With the large anticipated future growth in workload, there will be a more general skills shortage —  it’s estimated around 30,000 extra job opportunities will appear by 2014-2015. The review recommends that the skills shortage should be addressed by industry, clients and government by doubling on-site apprentices from 500 in 2009 to 1,000 by 2011 and increasing the number of training places offered on engineering construction projects.

Interestingly, while the review heard strong views from the workforce about foreign workers undercutting U.K. terms and conditions — one of the major factors driving the original Lindsey dispute — it didn’t find any evidence this is the case.
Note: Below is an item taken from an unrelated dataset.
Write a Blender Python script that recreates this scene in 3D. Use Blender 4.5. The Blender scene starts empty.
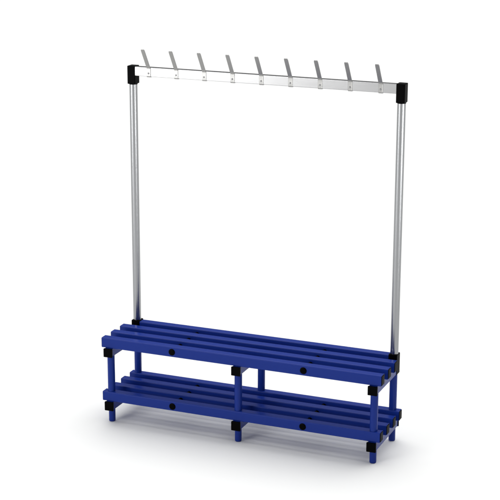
import bpy, bmesh, math
from mathutils import Vector, Matrix

scene = bpy.context.scene
S = 0.71                      # metres per modelling unit (half the span between end legs)

# ------------------------------------------------------------------ camera
AZ, EL, DIST = 0.38966, 0.26733, 7.9993
TGT = Vector((1.03713, -2.31816, 2.09775))
ROLL = 0.00332
d = Vector((math.sin(AZ) * math.cos(EL), -math.cos(AZ) * math.cos(EL), math.sin(EL)))
R = (-d).cross(Vector((0, 0, 1))).normalized()
U = R.cross(-d)
R, U = (math.cos(ROLL) * R + math.sin(ROLL) * U, -math.sin(ROLL) * R + math.cos(ROLL) * U)
cam_data = bpy.data.cameras.new('camera')
cam = bpy.data.objects.new('camera', cam_data)
scene.collection.objects.link(cam)
loc = (TGT + d * DIST) * S
cam.matrix_world = Matrix(((R.x, U.x, d.x, loc.x), (R.y, U.y, d.y, loc.y),
                           (R.z, U.z, d.z, loc.z), (0, 0, 0, 1)))
cam_data.sensor_width = 36
cam_data.lens = 36 * 1552.0167 / 500
cam_data.clip_end = 500
scene.camera = cam

# ------------------------------------------------------------------ studio world
world = bpy.data.worlds.new('World')
scene.world = world
world.use_nodes = True
wn, wl = world.node_tree.nodes, world.node_tree.links
bg = wn['Background']
# soft overhead light dome, brightest high up behind the bench, dark near the horizon
SUN_DIR = Vector((-0.02, 0.42, 0.90)).normalized()
tc = wn.new('ShaderNodeTexCoord')
dot = wn.new('ShaderNodeVectorMath'); dot.operation = 'DOT_PRODUCT'
dot.inputs[1].default_value = SUN_DIR
wl.new(tc.outputs['Generated'], dot.inputs[0])
ramp = wn.new('ShaderNodeValToRGB')
wl.new(dot.outputs['Value'], ramp.inputs[0])
sep = wn.new('ShaderNodeSeparateXYZ')
wl.new(tc.outputs['Generated'], sep.inputs[0])
rz = wn.new('ShaderNodeValToRGB')
wl.new(sep.outputs['Z'], rz.inputs[0])
rz.color_ramp.interpolation = 'EASE'
rz.color_ramp.elements[0].position = 0.32; rz.color_ramp.elements[0].color = (0.10, 0.10, 0.10, 1)
rz.color_ramp.elements[1].position = 0.66; rz.color_ramp.elements[1].color = (1, 1, 1, 1)
mul = wn.new('ShaderNodeMix'); mul.data_type = 'RGBA'; mul.blend_type = 'MULTIPLY'
mul.inputs[0].default_value = 1.0
wl.new(ramp.outputs[0], mul.inputs[6]); wl.new(rz.outputs[0], mul.inputs[7])
wl.new(mul.outputs[2], bg.inputs[0])
cr = ramp.color_ramp
cr.elements[0].position = 0.35; cr.elements[0].color = (0.035, 0.035, 0.037, 1)
cr.elements[1].position = 1.0; cr.elements[1].color = (1, 1, 1, 1)
e = cr.elements.new(0.65); e.color = (0.30, 0.30, 0.30, 1)
bg.inputs[1].default_value = 3.42


def area(name, pos, aim, sx, sy, power, col=(1, 1, 1), spread=95):
    l = bpy.data.lights.new(name, 'AREA')
    l.shape = 'RECTANGLE'; l.size = sx; l.size_y = sy
    l.spread = math.radians(spread)
    l.energy = power; l.color = col
    o = bpy.data.objects.new(name, l)
    scene.collection.objects.link(o)
    o.location = pos
    o.rotation_euler = (Vector(aim) - Vector(pos)).to_track_quat('-Z', 'Y').to_euler()
    return o


area('softbox_front', (-3.4, -6.4, 2.3), (0.1, 0.2, 0.5), 3.4, 2.2, 140, spread=150)
area('softbox_left', (-7.0, -8.8, 3.2), (-7.0, -8.7, 0), 4.0, 5.0, 800)
area('softbox_right', (9.0, -3.2, 3.2), (9.0, -3.1, 0), 4.0, 5.0, 1000)

scene.view_settings.view_transform = 'Standard'
scene.view_settings.look = 'None'
scene.view_settings.exposure = 0
scene.view_settings.gamma = 1
scene.render.engine = 'CYCLES'
scene.render.resolution_x = 1024
scene.render.resolution_y = 1024


# ------------------------------------------------------------------ materials
def material(name, base, rough, metal=0.0, grain=0.0, grain_scale=(400, 400, 400), bump=0.0, spec=0.5, tint=0.0):
    m = bpy.data.materials.new(name)
    m.use_nodes = True
    n, l = m.node_tree.nodes, m.node_tree.links
    p = n['Principled BSDF']
    p.inputs['Metallic'].default_value = metal
    p.inputs['Specular IOR Level'].default_value = spec
    t = n.new('ShaderNodeTexCoord')
    mp = n.new('ShaderNodeMapping')
    mp.inputs['Scale'].default_value = grain_scale
    l.new(t.outputs['Object'], mp.inputs[0])
    nz = n.new('ShaderNodeTexNoise')
    nz.inputs['Scale'].default_value = 1.0
    nz.inputs['Detail'].default_value = 4.0
    l.new(mp.outputs[0], nz.inputs['Vector'])
    # slow colour variation
    n2 = n.new('ShaderNodeTexNoise')
    n2.inputs['Scale'].default_value = 3.0
    l.new(t.outputs['Object'], n2.inputs['Vector'])
    mx = n.new('ShaderNodeMix'); mx.data_type = 'RGBA'
    mx.inputs[6].default_value = (*[c * (1 - tint) for c in base], 1)
    mx.inputs[7].default_value = (*[min(1, c * (1 + tint)) for c in base], 1)
    l.new(n2.outputs[0], mx.inputs[0])
    l.new(mx.outputs[2], p.inputs['Base Color'])
    mr = n.new('ShaderNodeMapRange')
    mr.inputs['From Min'].default_value = 0.3
    mr.inputs['From Max'].default_value = 0.7
    mr.inputs['To Min'].default_value = rough - grain
    mr.inputs['To Max'].default_value = rough + grain
    l.new(nz.outputs[0], mr.inputs[0])
    l.new(mr.outputs[0], p.inputs['Roughness'])
    if bump:
        b = n.new('ShaderNodeBump')
        b.inputs['Strength'].default_value = bump
        b.inputs['Distance'].default_value = 0.0004
        l.new(nz.outputs[0], b.inputs['Height'])
        l.new(b.outputs[0], p.inputs['Normal'])
    return m


M_BLUE = material('blue_plastic', (0.008, 0.028, 0.222), 0.25, grain=0.02, grain_scale=(60, 60, 60), tint=0.04, spec=0.13)
M_BLACK = material('black_plastic', (0.0006, 0.0006, 0.0008), 0.45, grain=0.06, bump=0.2, spec=0.03)
M_ALU = material('brushed_aluminium', (0.31, 0.315, 0.325), 0.25, metal=1, grain=0.008, grain_scale=(700, 700, 6), tint=0.02)
M_RAIL = material('brushed_aluminium_rail', (0.36, 0.36, 0.365), 0.2, metal=1, grain=0.025, grain_scale=(6, 700, 700), tint=0.02)
M_HOOK = material('zinc_plated_steel', (0.305, 0.303, 0.297), 0.24, metal=1, grain=0.02, grain_scale=(300, 300, 300), tint=0.05)
M_SCREW = material('dark_screw_steel', (0.25, 0.25, 0.26), 0.4, metal=1)
M_FLOOR = material('white_studio_floor', (0.80, 0.803, 0.793), 0.75, grain=0.03, spec=0.2, tint=0.004)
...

Nevertheless, the review welcomes further moves in the recent agreement between employers and unions to ensure transparency in application of terms and conditions.

The review also recommends the U.K. Department of Energy and Climate Change should set out, in its planned 2050 Vision document, potential scenarios for progressive decarbonization of the power sector and roles that might be played by different types of generating plants consistent with security of supply and transition to a low-carbon economy, backed as far as possible by a stable regulatory framework to facilitate such investment programs.

“The changes that will need to happen to achieve better productivity are complex and interrelated but are largely to do with better management of projects and improving the relationships between employers and employees and their unions,” writes Mark Gibson, WIG chief executive in the report’s introduction. “Other industries in the U.K. have faced similar problems and have been able to overcome them and emerge in much better shape.

Engineering construction has to do likewise and could benefit from a greater willingness to learn from other sectors and its own successes. The changes recommended in this report are important if the sector is to take full advantage of the new nuclear, other power generation and large industrial projects over the next 20 years.”